(Scripts that build scenes)
'''

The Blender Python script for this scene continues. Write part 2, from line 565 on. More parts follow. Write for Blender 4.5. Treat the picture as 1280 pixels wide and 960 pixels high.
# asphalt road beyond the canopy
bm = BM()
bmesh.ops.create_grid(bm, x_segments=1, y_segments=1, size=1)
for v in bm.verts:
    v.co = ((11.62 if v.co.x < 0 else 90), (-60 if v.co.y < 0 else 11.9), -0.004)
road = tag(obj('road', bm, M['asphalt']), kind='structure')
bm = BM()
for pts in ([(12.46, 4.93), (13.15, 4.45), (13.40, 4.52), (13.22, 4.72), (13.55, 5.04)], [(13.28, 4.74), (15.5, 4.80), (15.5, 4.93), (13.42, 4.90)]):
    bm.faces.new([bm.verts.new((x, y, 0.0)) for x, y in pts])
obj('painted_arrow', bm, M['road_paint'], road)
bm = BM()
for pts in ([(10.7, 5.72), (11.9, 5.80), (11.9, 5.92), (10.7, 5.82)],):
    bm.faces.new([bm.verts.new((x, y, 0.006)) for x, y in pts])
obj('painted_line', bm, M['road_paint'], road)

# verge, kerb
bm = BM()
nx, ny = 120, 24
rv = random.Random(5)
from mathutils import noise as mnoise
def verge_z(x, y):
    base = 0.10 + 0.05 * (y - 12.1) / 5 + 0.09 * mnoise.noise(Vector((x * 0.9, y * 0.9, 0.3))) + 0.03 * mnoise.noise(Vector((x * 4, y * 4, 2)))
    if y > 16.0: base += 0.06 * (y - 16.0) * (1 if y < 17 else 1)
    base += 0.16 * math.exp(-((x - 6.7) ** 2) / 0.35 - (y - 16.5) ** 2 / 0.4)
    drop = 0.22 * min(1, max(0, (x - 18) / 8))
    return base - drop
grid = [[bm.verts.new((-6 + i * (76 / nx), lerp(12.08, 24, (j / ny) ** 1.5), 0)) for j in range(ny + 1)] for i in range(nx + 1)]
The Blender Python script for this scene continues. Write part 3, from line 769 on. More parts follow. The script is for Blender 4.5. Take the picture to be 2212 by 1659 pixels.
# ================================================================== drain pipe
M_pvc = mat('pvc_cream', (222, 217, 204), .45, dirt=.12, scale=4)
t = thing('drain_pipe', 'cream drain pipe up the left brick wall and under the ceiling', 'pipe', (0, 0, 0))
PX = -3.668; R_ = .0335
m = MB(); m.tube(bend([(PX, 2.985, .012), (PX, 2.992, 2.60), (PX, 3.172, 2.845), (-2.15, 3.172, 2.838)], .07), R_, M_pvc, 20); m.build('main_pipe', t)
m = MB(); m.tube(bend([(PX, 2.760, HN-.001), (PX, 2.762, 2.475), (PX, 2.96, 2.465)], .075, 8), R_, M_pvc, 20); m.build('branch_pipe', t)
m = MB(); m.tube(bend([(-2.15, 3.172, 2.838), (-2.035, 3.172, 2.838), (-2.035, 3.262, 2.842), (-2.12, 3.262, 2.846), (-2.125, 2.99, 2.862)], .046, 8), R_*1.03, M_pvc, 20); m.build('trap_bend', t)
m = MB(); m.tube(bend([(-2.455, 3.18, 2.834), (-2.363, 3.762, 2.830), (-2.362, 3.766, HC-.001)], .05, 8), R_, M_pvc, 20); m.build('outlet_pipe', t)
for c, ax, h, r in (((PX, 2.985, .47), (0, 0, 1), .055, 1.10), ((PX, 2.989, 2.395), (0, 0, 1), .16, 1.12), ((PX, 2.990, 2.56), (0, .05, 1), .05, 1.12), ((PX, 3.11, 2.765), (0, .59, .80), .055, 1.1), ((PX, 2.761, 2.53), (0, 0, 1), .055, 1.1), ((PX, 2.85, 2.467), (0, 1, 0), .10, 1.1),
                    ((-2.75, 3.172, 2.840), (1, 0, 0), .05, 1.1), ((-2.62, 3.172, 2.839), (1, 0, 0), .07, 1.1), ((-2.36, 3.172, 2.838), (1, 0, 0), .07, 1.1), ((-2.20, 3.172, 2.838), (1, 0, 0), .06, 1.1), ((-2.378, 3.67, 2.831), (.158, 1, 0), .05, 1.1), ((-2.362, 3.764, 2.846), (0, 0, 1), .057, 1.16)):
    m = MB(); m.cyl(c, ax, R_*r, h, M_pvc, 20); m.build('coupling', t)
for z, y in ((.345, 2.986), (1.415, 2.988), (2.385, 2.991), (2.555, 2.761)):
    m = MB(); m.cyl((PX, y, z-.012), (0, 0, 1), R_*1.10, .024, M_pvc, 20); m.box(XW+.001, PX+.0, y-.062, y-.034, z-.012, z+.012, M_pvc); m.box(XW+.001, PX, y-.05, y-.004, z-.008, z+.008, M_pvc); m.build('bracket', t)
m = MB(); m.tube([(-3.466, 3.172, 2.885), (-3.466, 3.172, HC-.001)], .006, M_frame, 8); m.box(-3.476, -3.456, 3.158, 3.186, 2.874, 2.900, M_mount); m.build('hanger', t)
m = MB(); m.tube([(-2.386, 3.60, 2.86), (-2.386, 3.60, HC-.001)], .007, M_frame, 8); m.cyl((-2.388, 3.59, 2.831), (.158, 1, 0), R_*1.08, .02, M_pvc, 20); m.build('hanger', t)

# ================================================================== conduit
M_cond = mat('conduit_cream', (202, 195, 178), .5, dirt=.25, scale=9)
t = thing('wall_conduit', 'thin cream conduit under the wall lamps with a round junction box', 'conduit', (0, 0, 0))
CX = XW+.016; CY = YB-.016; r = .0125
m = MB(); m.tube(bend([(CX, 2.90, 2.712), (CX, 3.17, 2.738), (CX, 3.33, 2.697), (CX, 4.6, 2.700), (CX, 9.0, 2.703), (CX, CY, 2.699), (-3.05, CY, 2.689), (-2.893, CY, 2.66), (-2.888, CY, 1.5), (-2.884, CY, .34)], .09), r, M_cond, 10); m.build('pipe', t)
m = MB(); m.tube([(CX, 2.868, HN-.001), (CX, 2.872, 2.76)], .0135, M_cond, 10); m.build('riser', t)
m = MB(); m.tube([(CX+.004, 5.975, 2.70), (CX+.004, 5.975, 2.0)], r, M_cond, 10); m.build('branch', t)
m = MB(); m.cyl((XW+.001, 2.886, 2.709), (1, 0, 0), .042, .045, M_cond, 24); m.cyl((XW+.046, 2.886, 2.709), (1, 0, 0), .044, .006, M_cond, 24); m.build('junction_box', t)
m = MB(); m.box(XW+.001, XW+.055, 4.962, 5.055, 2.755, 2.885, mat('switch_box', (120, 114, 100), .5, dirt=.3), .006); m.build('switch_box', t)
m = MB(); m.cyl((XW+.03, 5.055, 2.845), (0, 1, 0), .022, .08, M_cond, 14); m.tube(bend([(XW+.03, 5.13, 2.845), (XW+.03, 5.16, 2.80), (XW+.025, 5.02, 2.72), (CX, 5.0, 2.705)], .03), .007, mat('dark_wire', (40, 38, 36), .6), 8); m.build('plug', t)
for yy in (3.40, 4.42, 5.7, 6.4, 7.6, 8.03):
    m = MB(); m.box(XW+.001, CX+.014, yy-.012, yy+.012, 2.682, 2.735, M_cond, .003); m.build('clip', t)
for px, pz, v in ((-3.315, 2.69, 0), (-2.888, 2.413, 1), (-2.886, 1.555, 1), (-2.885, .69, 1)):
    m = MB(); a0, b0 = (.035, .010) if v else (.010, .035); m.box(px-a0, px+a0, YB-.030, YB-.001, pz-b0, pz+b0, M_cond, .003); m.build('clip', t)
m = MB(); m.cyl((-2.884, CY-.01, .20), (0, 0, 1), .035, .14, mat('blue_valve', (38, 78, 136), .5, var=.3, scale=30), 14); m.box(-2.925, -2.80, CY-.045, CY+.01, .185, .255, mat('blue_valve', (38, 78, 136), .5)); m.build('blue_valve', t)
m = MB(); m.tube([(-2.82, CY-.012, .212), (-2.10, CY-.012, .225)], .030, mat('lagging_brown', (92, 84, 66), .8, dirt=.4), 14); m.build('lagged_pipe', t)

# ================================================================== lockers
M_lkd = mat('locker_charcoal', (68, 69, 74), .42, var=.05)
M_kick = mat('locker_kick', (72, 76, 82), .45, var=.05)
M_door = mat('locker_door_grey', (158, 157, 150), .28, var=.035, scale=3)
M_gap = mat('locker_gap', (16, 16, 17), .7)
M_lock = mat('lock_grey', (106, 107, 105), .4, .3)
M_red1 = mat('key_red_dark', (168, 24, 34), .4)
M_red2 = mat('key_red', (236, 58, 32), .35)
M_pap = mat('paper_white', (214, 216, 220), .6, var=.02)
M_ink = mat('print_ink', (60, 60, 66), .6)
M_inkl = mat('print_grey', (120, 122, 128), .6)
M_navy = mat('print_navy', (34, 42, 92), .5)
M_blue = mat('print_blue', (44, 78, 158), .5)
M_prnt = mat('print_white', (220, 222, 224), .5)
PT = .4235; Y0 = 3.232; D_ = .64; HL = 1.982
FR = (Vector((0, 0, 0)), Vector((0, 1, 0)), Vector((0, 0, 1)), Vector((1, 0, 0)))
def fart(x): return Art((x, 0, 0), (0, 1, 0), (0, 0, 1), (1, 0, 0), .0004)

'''

Problem -
Pull out all lines in the data above that include "Python".

Answer for the task -
The Blender Python script for this scene continues. Write part 2, from line 565 on. More parts follow. Write for Blender 4.5. Treat the picture as 1280 pixels wide and 960 pixels high.
The Blender Python script for this scene continues. Write part 3, from line 769 on. More parts follow. The script is for Blender 4.5. Take the picture to be 2212 by 1659 pixels.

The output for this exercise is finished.